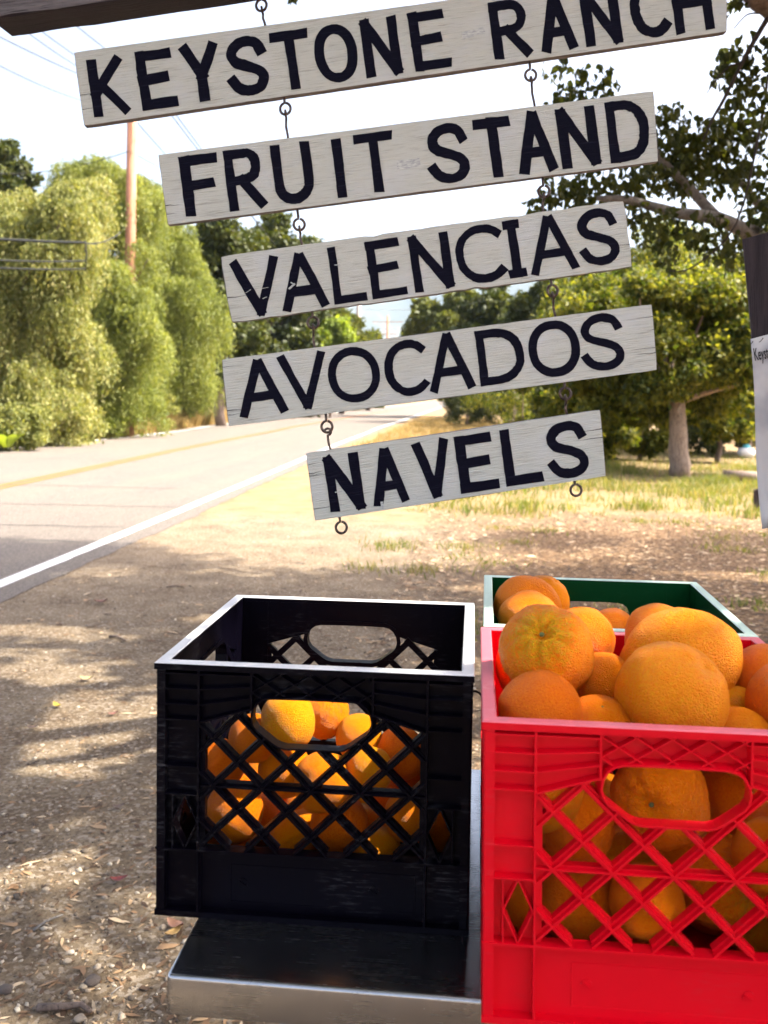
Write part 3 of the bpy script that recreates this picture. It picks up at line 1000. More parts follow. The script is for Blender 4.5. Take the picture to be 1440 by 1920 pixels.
# boughs that hang into the view (pixel, depth, radius in pixels, leaves)
vis = [(1090, 160, 5.2, 46, 75), (1065, 200, 5.2, 40, 55), (1040, 130, 5.25, 26, 14), (1140, 150, 5.2, 24, 18), (1035, 205, 5.2, 22, 14), (1150, 205, 5.2, 30, 30), (1245, 225, 5.3, 40, 90), (1260, 290, 5.3, 50, 190),
       (1310, 265, 5.4, 50, 170), (1360, 250, 5.5, 48, 130), (1410, 240, 5.5, 46, 110), (1280, 330, 5.3, 46, 150), (1340, 320, 5.5, 50, 150), (1410, 320, 5.5, 50, 150), (1430, 380, 5.4, 40, 90),
       (1060, 360, 5.1, 46, 100), (1110, 360, 5.1, 46, 90), (1020, 385, 5.1, 26, 25), (1160, 345, 5.1, 45, 90), (1210, 330, 5.1, 40, 80), (1220, 430, 5.0, 42, 50), (1270, 430, 5.0, 45, 60), (1330, 440, 5.1, 46, 80),
       (1255, 480, 5.0, 30, 24), (1200, 400, 5.0, 30, 30), (1370, 470, 5.1, 40, 60), (1420, 420, 5.3, 40, 70), (1000, 375, 5.1, 14, 8),
       (1390, 95, 3.9, 34, 34), (1365, 130, 3.9, 30, 34), (1415, 130, 3.9, 32, 34), (1400, 170, 4.0, 34, 38), (1432, 200, 4.1, 34, 34), (1378, 190, 4.0, 20, 12), (1352, 100, 3.85, 14, 9), (1362, 12, 3.75, 16, 8),
       (1345, 235, 4.0, 20, 14), (1445, 70, 3.8, 22, 16), (553, -6, 3.4, 10, 5), (1380, 5, 3.7, 20, 8)]
pv, lv = [], []
for x, y, d, r, k in vis:
    s = d / FPX
    c = P(x, y, d) - sb
    k = int(k * 1.25)
    p = c + unit(rng.normal(0, 1, (k, 3))) * (rng.random((k, 1)) ** 0.45) * np.array([r * s * 1.15, r * s * 1.6, r * s])
    pv.append(p)
    lv.append(np.full(k, d / 5.2))
pv = np.concatenate(pv)
lv = np.concatenate(lv)
dv = unit(rng.normal(0, 0.55, (len(pv), 3)) + np.array([0, 0, -1.0]))
Lv = (0.034 + 0.026 * rng.random(len(pv))) * np.where(lv < 0.8, 0.88, 1.0)
near = np.argsort(-(Lv / (lv * 5.2)))          # largest on screen first
lead = near[:280]
rest = near[280:]
LEAF = []
for k in range(4):
    V, F = heart_leaves(np.zeros((1, 3)), np.array([[0, 0, -1.0]]), 1.0, np.random.default_rng(90 + k))
    me = mesh_np('leaf', V, F)
    me.materials.append(M['leaf_shade'])
    LEAF.append(me)
for i in lead:
    o = bpy.data.objects.new('leaf', LEAF[int(i) % 4])
    COL.objects.link(o)
    o.parent = shade
    o.location = pv[i]
    q = Vector((0, 0, -1)).rotation_difference(Vector(dv[i]))
    o.rotation_mode = 'QUATERNION'
    o.rotation_quaternion = q @ Matrix.Rotation(rng.uniform(0, 6.28), 3, 'Z').to_quaternion()
    o.scale = (Lv[i],) * 3
V1, F1 = heart_leaves(pv[rest], dv[rest], Lv[rest], rng)
# the rest of the crown, over the stand and out of the picture
cl = []
while len(cl) < 210:
    c = np.array([rng.uniform(-5.0, 9.0), rng.uniform(-1.6, 8.6), rng.uniform(3.2, 7.2)])
    e = ((c[0] - 2.6) / 6.6) ** 2 + ((c[1] - 1.6) / 7.0) ** 2 + ((c[2] - 4.9) / 2.4) ** 2
    x, y, d = project(c)
    m_ = 1.0 / max(d, 0.3) * FPX
    if e > 1 or (d > 0 and -m_ < x < 1440 + m_ * 0.75 and y > -m_ * 0.85):
        continue
    cl.append(c)
# boughs high over the stand that shade the road edge and the mulch behind the crates
for (x0, x1, y0, y1, k) in ((-6.6, -3.2, 4.6, 7.9, 70), (-3.0, 0.5, 5.0, 7.4, 22), (0.4, 4.4, 5.6, 9.6, 50)):
    for _ in range(k):
        gx, gy, h = rng.uniform(x0, x1), rng.uniform(y0, y1), rng.uniform(6.2, 7.6)
        c = np.array([gx + 0.831 * h, gy + 0.117 * h, h])
        x, y, d = project(c)
        if not (0 < x < 1500 and y > -FPX / d * 0.8):
            cl.append(c)
cl = np.array(cl) - sb
pos = in_balls(cl, np.array([[0.75, 0.75, 0.5]]) * (0.7 + 0.6 * rng.random((len(cl), 1))), np.full(len(cl), 380), rng, 0.2)
wx, wy, wd = project(pos + sb)
keep = ~((wd > 0) & (wx > -60) & (wx < 1500) & (wy > -60))
pos = pos[keep]
# openings between the boughs that let sun flecks through
wp = pos + sb
for gx, gy, gz, rx_, ry_ in ((-0.20, 1.13, 1.02, .30, .22), (-1.55, 3.75, 0, .42, .55), (-0.95, 3.3, 0, .25, .3), (-2.55, 5.1, 0, .55, .2), (-1.5, 5.6, 0, .4, .12), (-2.2, 4.35, 0, .35, .18), (0.10, 1.02, 1.15, .10, .14),
                             (-1.3, 2.65, 0, .20, .3), (1.6, 5.2, 0, .7, .25), (0.6, 6.8, 0, .9, .2), (2.6, 7.6, 0, 1.0, .25), (0.42, 1.85, 0, .2, .3), (1.2, 4.2, 0, .4, .15)):
    hh = wp[:, 2] - gz
    qx = (wp[:, 0] - 0.831 * hh - gx) / rx_
    qy = (wp[:, 1] - 0.117 * hh - gy) / ry_
    kk = qx ** 2 + qy ** 2 > 1.0 + 0.5 * np.sin(qx * 3.1 + gx * 9) * np.sin(qy * 2.7 + gy * 5) + 0.15 * rng.normal(0, 1, len(qx))
    pos, wp = pos[kk], wp[kk]
dd = unit(rng.normal(0, 0.6, (len(pos), 3)) + np.array([0, 0, -0.8]))
V2, F2 = heart_leaves(pos, dd, 0.095 + 0.05 * rng.random(len(pos)), rng)
o = link('foliage', mesh_np('foliage', np.concatenate([V1, V2]), np.concatenate([F1, F2 + len(V1)])), M['leaf_shade'], shade)
o['kind'] = 'stuff'

# =================================================================== POLES AND WIRES
def pole(px, py_base, d, top_px, w_px, mt, label, arm=None, lean=0.0):
    b = P(px, py_base, d); b[2] = 0
    h = P(px, top_px, d)[2]
    r = w_px * d / FPX / 2
    root = empty('utility_pole', b, label, 'utility pole', 'utility poles along the road')
    mb = MB()
    mb.tube([(0, 0, -0.2), (lean * 0.5, 0, h * 0.5), (lean, 0, h)], [r * 1.12, r, r * 0.86], 14)
    mb.build('pole_shaft', mt, root, smooth=True)
    if arm:
        for hh, half in arm:
            a = MB()
            a.box(lean - half, lean + half, -r - 0.11, -r - 0.005, hh - 0.06, hh + 0.06)
            a.build('crossarm', mt, root)
            for q in (-0.92, -0.5, 0.5, 0.92):
                ins = MB()
                ins.tube([(lean + q * half, -r - 0.06, hh + 0.06), (lean + q * half, -r - 0.06, hh + 0.10), (lean + q * half, -r - 0.06, hh + 0.13), (lean + q * half, -r - 0.06, hh + 0.19)], [0.018, 0.045, 0.03, 0.035], 8)
                ins.build('insulator', M['pole_grey'], root)
    return root, b, h


DP = 30.2
p1, b1, h1 = pole(240, 828, DP, 105, 19.5, M['pole_wood'], 'brown wooden utility pole rising from the pepper trees behind the top board', arm=[(10.7, 1.3), (11.6, 1.3)])
p2, b2, h2 = pole(670, 770, 120, 560, 9, M['pole_grey'], 'thick grey utility pole seen in the distant gap, left of the pole with a crossarm')
p3, b3, h3 = pole(725, 765, 190, 592, 5, M['pole_wood'], 'far thin utility pole with a crossarm in the distant gap', arm=[(17.0, 3.2), (14.5, 2.0)])
p4, b4, h4 = pole(549, 782, 58, 632, 7, M['pole_grey'], 'short pale pole standing in front of the dark oaks above the avocado board')


def span(a, b, sag, r, name, label, mt='wire', group='overhead wires'):
    a, b = np.array(a, float), np.array(b, float)
    n = 24
    pts = [a + (b - a) * i / n - np.array([0, 0, sag * 4 * (i / n) * (1 - i / n)]) for i in range(n + 1)]
    mb = MB()
    mb.tube(pts, r, 5)
    o = mb.build(name, M[mt])
    return tag(o, label, 'wire', group)


def pt(x, y, d):
    return P(x, y, d)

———

To be done
Find all lines with "pixels" in them and copy each one.

Complete answer
Write part 3 of the bpy script that recreates this picture. It picks up at line 1000. More parts follow. The script is for Blender 4.5. Take the picture to be 1440 by 1920 pixels.
# boughs that hang into the view (pixel, depth, radius in pixels, leaves)